Sure, you could hide in a woodland blind with a $5,000 pair of Nikon binoculars. But when you’re pressed, simply walk out to the parking lot, or even look out the window. And then pay attention: 

  • Don’t take “shape” for granted. Everything from wingspan to beak shape serves a purpose. Look at the streamlining. Study the feet. 
 
  • Observe behavior. Some birds soar; others flap. Some walk; others hop. Black-capped chickadees can be coaxed to eat from your hand. Great blue herons, on the other hand, will give you a nasty look before flying far away from you. 
 
  • Study colors and patterns. Few birds are monochromatic like crows.
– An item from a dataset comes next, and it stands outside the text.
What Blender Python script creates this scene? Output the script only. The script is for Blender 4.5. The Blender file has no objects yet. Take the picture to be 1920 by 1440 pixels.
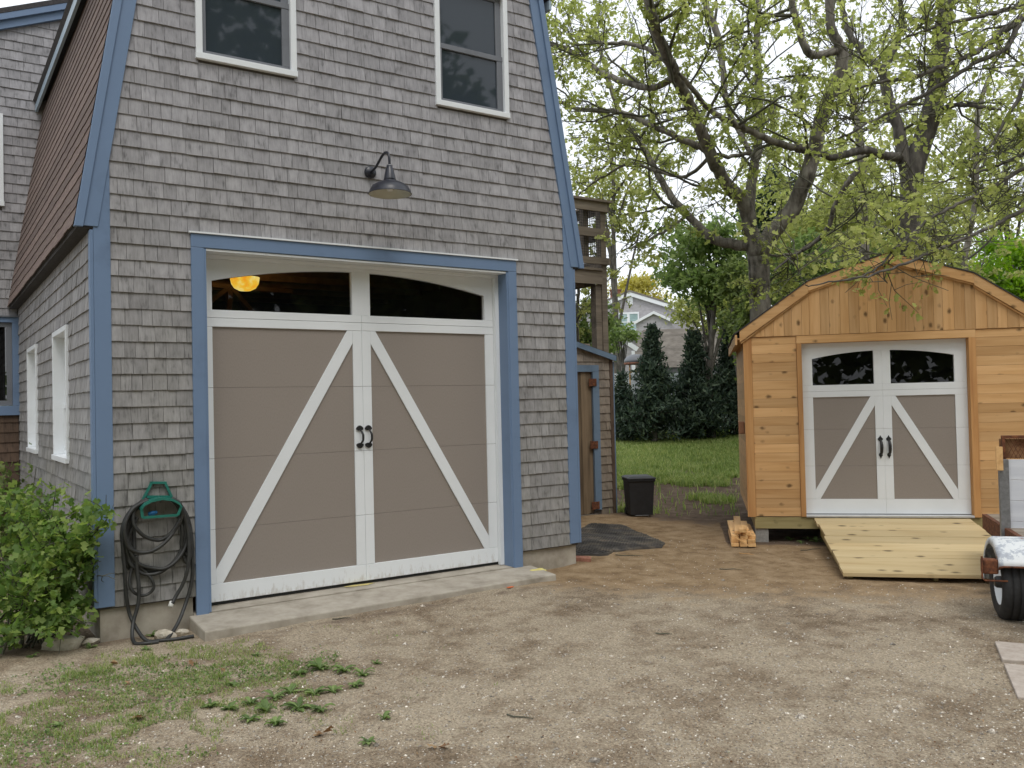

Most have species-specific patterns; many also exhibit gender-specific colors, with the males generally splashier than the females. Some patterns are intricate, such as the mottled spots on a flicker; others are subtle, like the shading of a bluebird. 
 
  • Listen for calls and songs. If you’re new to this, you might be surprised that the same bird may have several totally different calls. It’s easier to find a singing bird among the branches in winter, when the trees are bare, than it is during the warmer months. Pay attention to the songs: How many notes? Ascending or descending? How long of a pattern before it repeats? Does a nearby bird of the same species answer? If so, can you tell the individuals apart? 
 
You can take notes if you like. You can make sketches. Recordings. Snap photos or videos. Whatever helps you capture what is new and interesting to you.
 
Make it pay
 
It’s simply not feasible to take a half-day field trip for this kind of exercise when you’ve got assignments on your plate and deadlines looming. But you can easily sneak out for, say, 15 minutes. You can just as easily layer this activity into a lunch break. 
 
Now’s the time to put all this newfound bird inspiration to work for you. If you did the first part—what we’d described above—correctly, then the second part—applying it to specific creative assignments—will be much easier than you might expect: 

  • What about that direct mailer? Do you now perceive a novel form-factor for it? Might you employ die-cutting to create an original shape? Might you proportion it and fold it in a new, organic manner, so that it opens up, “spread eagle”? 
 
  • What about that website design? Sure, you can start with a template. But we’ll bet you’d never considered a color palette of buff, rust, and royal blue until you watched an Eastern bluebird sitting atop a fence. 
 
  • What about that home-page video? You were probably considering a linear approach before, but after seeing that robin fly by—not by continually flapping its wings, but rather by alternating between strong flaps and folded-wing coasting—you realize you could purposely alternate the pace of the editing in a strong, heartbeat-like fashion that will provide subtle organic energy. Similarly, you can structure its voiceover in a fact/response fashion, inspired by the one bird that sang from a nearby tree, only to be answered, slightly differently, by its companion further away. 
 
These are admittedly subtle applications. But the important point is that they’re new. They’re a nice, fun, and totally free way to bring another dimension to that next creative assignment.